[Your task] Each entry must be given again exactly; images do not belong in the copy.

* BEGIN *

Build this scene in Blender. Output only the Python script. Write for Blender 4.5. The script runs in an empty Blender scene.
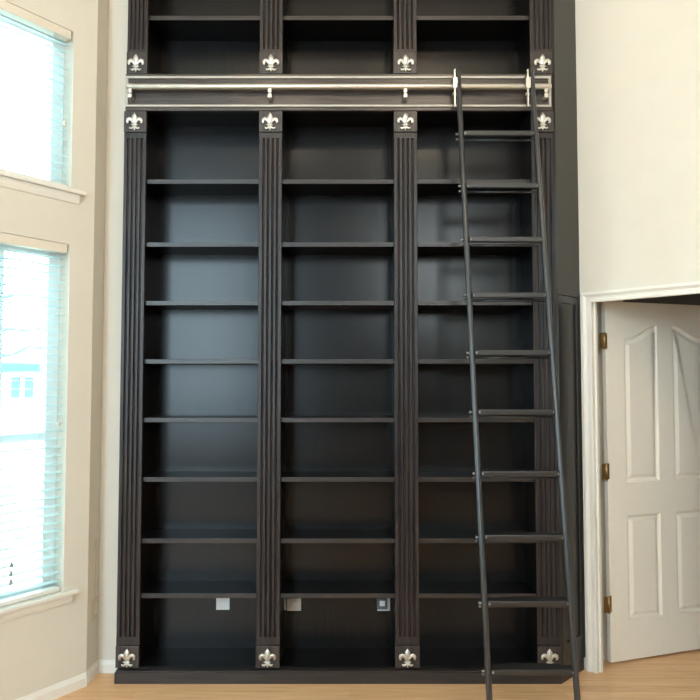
import bpy, bmesh, math, random
from mathutils import Vector, Matrix

random.seed(4)
S = bpy.context.scene
COL = S.collection
PI = math.pi

# ------------------------------------------------------------------ camera
cam_data = bpy.data.cameras.new('camera')
cam_data.sensor_width = 36
cam_data.lens = 36 * 680 / 700
cam_data.clip_start = 0.05
cam = bpy.data.objects.new('camera', cam_data)
COL.objects.link(cam)
cam.location = (0, 0, 1.59)
cam.rotation_euler = (math.radians(90 + 2.65), 0, 0)
S.camera = cam

# ------------------------------------------------------------------ world, lights, exposure
S.view_settings.view_transform = 'Standard'
S.view_settings.look = 'None'
S.view_settings.gamma = 1
S.view_settings.use_curve_mapping = False
S.view_settings.exposure = 0.0

world = bpy.data.worlds.new('overcast_sky')
S.world = world
world.use_nodes = True
bg = world.node_tree.nodes['Background']
bg.inputs[0].default_value = (0.74, 0.92, 1.0, 1)
bg.inputs[1].default_value = 11.0


def area_light(name, loc, rot, sx, sy, power, color, portal=False):
    l = bpy.data.lights.new(name, 'AREA')
    l.shape = 'RECTANGLE'
    l.size, l.size_y = sx, sy
    l.energy = power
    l.color = color
    if portal:
        l.cycles.is_portal = True
    o = bpy.data.objects.new(name, l)
    COL.objects.link(o)
    o.location = loc
    o.rotation_euler = rot
    return o


# daylight entering by the tall window of the wall opposite the bookcase
area_light('rear_window_daylight', (-2.5, -3.22, 2.7), (math.radians(90), 0, 0), 1.9, 3.6, 88, (0.42, 0.74, 1.0))
area_light('rear_warm_fill', (1.3, -3.22, 3.5), (math.radians(90), 0, 0), 1.3, 1.8, 26, (1.0, 0.86, 0.70))  # added unseen warm light, raised to reflect in the upper right bay


def bulb(name, loc, power, radius, color):
    l = bpy.data.lights.new(name, 'POINT')
    l.energy = power
    l.shadow_soft_size = radius
    l.color = color
    o = bpy.data.objects.new(name, l)
    COL.objects.link(o)
    o.location = loc


bulb('chandelier_light', (-0.66, 0.9, 4.35), 33, 0.10, (1.0, 0.80, 0.56))
bulb('chandelier_light', (0.74, 0.9, 4.35), 58, 0.10, (1.0, 0.80, 0.56))
bulb('hall_light', (3.1, 5.2, 2.3), 4.0, 0.10, (1.0, 0.86, 0.68))


# ------------------------------------------------------------------ materials
def new_mat(name):
    m = bpy.data.materials.new(name)
    m.use_nodes = True
    nt = m.node_tree
    return m, nt, nt.nodes, nt.links, nt.nodes['Principled BSDF']


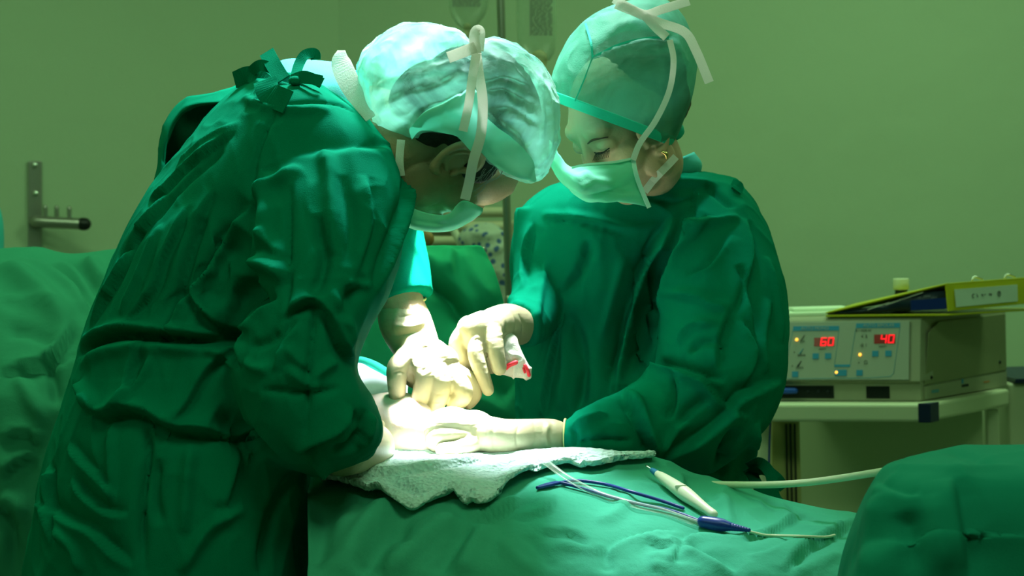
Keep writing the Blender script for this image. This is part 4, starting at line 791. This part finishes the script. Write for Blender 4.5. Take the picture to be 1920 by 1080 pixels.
# ================================================================= CART AND ELECTROSURGICAL UNIT
def wp(x, y, d): return P(x, y, d)
FRp = P(1727, 752, 3.75); zc = FRp.z
FLp = P(1400, 752, 3.86); FLp.z = zc; BRp = P(1888, 735, 4.02); BRp.z = zc; BLp = FLp+(BRp-FRp)
fr = (FLp-FRp); rightv = -fr.normalized(); UP = Vector((0, 0, 1)); outv = Vector((rightv.y, -rightv.x, 0))  # toward the viewer
H = .158
esu = empty('electrosurgical_unit', (FRp+BLp)/2); tag(esu, 'beige electrosurgical generator reading 60 and 40 in red, on the cart', 'medical device')
Wd = fr.length
def Q(u, v, w_=0): return FRp-rightv*u+UP*v+outv*w_       # u metres left of the corner, v up
TOPIN = .028
def front(u, v, w_=0):   # on the slanted panel: v 0..1 from lower edge to upper
    z0, z1 = .038, H-.004
    b = Q(u, z0+(z1-z0)*v)-outv*(TOPIN*v) + outv*.012
    return b+outv*w_
body = G()
ring0 = [FRp, BRp, BLp, FLp]; inset = BRp-FRp
def side_pt(base, z, push): return base+UP*z-outv*push
# lower housing and upper housing as one solid of stacked rings
rs = []
for z, push in ((0, 0), (.036, 0), (.038, -.010), (H-.006, .018), (H, .024)):
    rs.append([side_pt(FRp, z, push), BRp+UP*z, BLp+UP*z, side_pt(FLp, z, push)])
part('housing', body.rings(rs), M_esu, esu, smooth=False, bevel=.004)
sd = (BRp-FRp).normalized(); sn = Vector((sd.y, -sd.x, 0)); sl = (BRp-FRp).length
sn = sn if sn.x > 0 else -sn
def S(a, z, o=0): return FRp+sd*(a*sl)+UP*z+sn*o
part('side_panel', G().prism([S(.03, .030), S(.985, .034), S(.985, H-.01), S(.20, H-.012), S(.09, H-.03)], sn*.003), M_esu_side, esu, smooth=False, bevel=.001)
part('lower_side_panel', G().prism([S(.03, .002), S(.985, .002), S(.985, .030), S(.03, .027)], sn*.003), M_esu, esu, smooth=False)
for a, z in ((.10, .042), (.90, .052)): part('screw', G().ell3(S(a, z, .003), (.0035, .0035, .0035)), M_black, esu)
for a, z, w1, h1, mm in ((.10, .012, .014, .012, M_line), (.44, .014, .014, .010, M_ink), (.70, .016, .012, .004, mat('orange_print', (.6, .15, .02), .5))):
    part('side_sticker', G().prism([S(a, z, .0034), S(a+w1/sl*2, z, .0034), S(a+w1/sl*2, z+h1*.5, .0034), S(a, z+h1*.5, .0034)], sn*.0004), mm, esu, smooth=False)
    if mm is M_ink: part('side_sticker', G().prism([S(a, z+h1*.7, .0034), S(a+.02, z+h1*.7, .0034), S(a+.02, z+h1*1.6, .0034), S(a, z+h1*1.6, .0034)], sn*.0004), M_blue, esu, smooth=False)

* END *

[Answer to this task]
Build this scene in Blender. Output only the Python script. Write for Blender 4.5. The script runs in an empty Blender scene.
import bpy, bmesh, math, random
from mathutils import Vector, Matrix

random.seed(4)
S = bpy.context.scene
COL = S.collection
PI = math.pi

# ------------------------------------------------------------------ camera
cam_data = bpy.data.cameras.new('camera')
cam_data.sensor_width = 36
cam_data.lens = 36 * 680 / 700
cam_data.clip_start = 0.05
cam = bpy.data.objects.new('camera', cam_data)
COL.objects.link(cam)
cam.location = (0, 0, 1.59)
cam.rotation_euler = (math.radians(90 + 2.65), 0, 0)
S.camera = cam

# ------------------------------------------------------------------ world, lights, exposure
S.view_settings.view_transform = 'Standard'
S.view_settings.look = 'None'
S.view_settings.gamma = 1
S.view_settings.use_curve_mapping = False
S.view_settings.exposure = 0.0

world = bpy.data.worlds.new('overcast_sky')
S.world = world
world.use_nodes = True
bg = world.node_tree.nodes['Background']
bg.inputs[0].default_value = (0.74, 0.92, 1.0, 1)
bg.inputs[1].default_value = 11.0


def area_light(name, loc, rot, sx, sy, power, color, portal=False):
    l = bpy.data.lights.new(name, 'AREA')
    l.shape = 'RECTANGLE'
    l.size, l.size_y = sx, sy
    l.energy = power
    l.color = color
    if portal:
        l.cycles.is_portal = True
    o = bpy.data.objects.new(name, l)
    COL.objects.link(o)
    o.location = loc
    o.rotation_euler = rot
    return o


# daylight entering by the tall window of the wall opposite the bookcase
area_light('rear_window_daylight', (-2.5, -3.22, 2.7), (math.radians(90), 0, 0), 1.9, 3.6, 88, (0.42, 0.74, 1.0))
area_light('rear_warm_fill', (1.3, -3.22, 3.5), (math.radians(90), 0, 0), 1.3, 1.8, 26, (1.0, 0.86, 0.70))  # added unseen warm light, raised to reflect in the upper right bay


def bulb(name, loc, power, radius, color):
    l = bpy.data.lights.new(name, 'POINT')
    l.energy = power
    l.shadow_soft_size = radius
    l.color = color
    o = bpy.data.objects.new(name, l)
    COL.objects.link(o)
    o.location = loc


bulb('chandelier_light', (-0.66, 0.9, 4.35), 33, 0.10, (1.0, 0.80, 0.56))
bulb('chandelier_light', (0.74, 0.9, 4.35), 58, 0.10, (1.0, 0.80, 0.56))
bulb('hall_light', (3.1, 5.2, 2.3), 4.0, 0.10, (1.0, 0.86, 0.68))


# ------------------------------------------------------------------ materials
def new_mat(name):
    m = bpy.data.materials.new(name)
    m.use_nodes = True
    nt = m.node_tree
    return m, nt, nt.nodes, nt.links, nt.nodes['Principled BSDF']


Keep writing the Blender script for this image. This is part 4, starting at line 791. This part finishes the script. Write for Blender 4.5. Take the picture to be 1920 by 1080 pixels.
# ================================================================= CART AND ELECTROSURGICAL UNIT
def wp(x, y, d): return P(x, y, d)
FRp = P(1727, 752, 3.75); zc = FRp.z
FLp = P(1400, 752, 3.86); FLp.z = zc; BRp = P(1888, 735, 4.02); BRp.z = zc; BLp = FLp+(BRp-FRp)
fr = (FLp-FRp); rightv = -fr.normalized(); UP = Vector((0, 0, 1)); outv = Vector((rightv.y, -rightv.x, 0))  # toward the viewer
H = .158
esu = empty('electrosurgical_unit', (FRp+BLp)/2); tag(esu, 'beige electrosurgical generator reading 60 and 40 in red, on the cart', 'medical device')
Wd = fr.length
def Q(u, v, w_=0): return FRp-rightv*u+UP*v+outv*w_       # u metres left of the corner, v up
TOPIN = .028
def front(u, v, w_=0):   # on the slanted panel: v 0..1 from lower edge to upper
    z0, z1 = .038, H-.004
    b = Q(u, z0+(z1-z0)*v)-outv*(TOPIN*v) + outv*.012
    return b+outv*w_
body = G()
ring0 = [FRp, BRp, BLp, FLp]; inset = BRp-FRp
def side_pt(base, z, push): return base+UP*z-outv*push
# lower housing and upper housing as one solid of stacked rings
rs = []
for z, push in ((0, 0), (.036, 0), (.038, -.010), (H-.006, .018), (H, .024)):
    rs.append([side_pt(FRp, z, push), BRp+UP*z, BLp+UP*z, side_pt(FLp, z, push)])
part('housing', body.rings(rs), M_esu, esu, smooth=False, bevel=.004)
sd = (BRp-FRp).normalized(); sn = Vector((sd.y, -sd.x, 0)); sl = (BRp-FRp).length
sn = sn if sn.x > 0 else -sn
def S(a, z, o=0): return FRp+sd*(a*sl)+UP*z+sn*o
part('side_panel', G().prism([S(.03, .030), S(.985, .034), S(.985, H-.01), S(.20, H-.012), S(.09, H-.03)], sn*.003), M_esu_side, esu, smooth=False, bevel=.001)
part('lower_side_panel', G().prism([S(.03, .002), S(.985, .002), S(.985, .030), S(.03, .027)], sn*.003), M_esu, esu, smooth=False)
for a, z in ((.10, .042), (.90, .052)): part('screw', G().ell3(S(a, z, .003), (.0035, .0035, .0035)), M_black, esu)
for a, z, w1, h1, mm in ((.10, .012, .014, .012, M_line), (.44, .014, .014, .010, M_ink), (.70, .016, .012, .004, mat('orange_print', (.6, .15, .02), .5))):
    part('side_sticker', G().prism([S(a, z, .0034), S(a+w1/sl*2, z, .0034), S(a+w1/sl*2, z+h1*.5, .0034), S(a, z+h1*.5, .0034)], sn*.0004), mm, esu, smooth=False)
    if mm is M_ink: part('side_sticker', G().prism([S(a, z+h1*.7, .0034), S(a+.02, z+h1*.7, .0034), S(a+.02, z+h1*1.6, .0034), S(a, z+h1*1.6, .0034)], sn*.0004), M_blue, esu, smooth=False)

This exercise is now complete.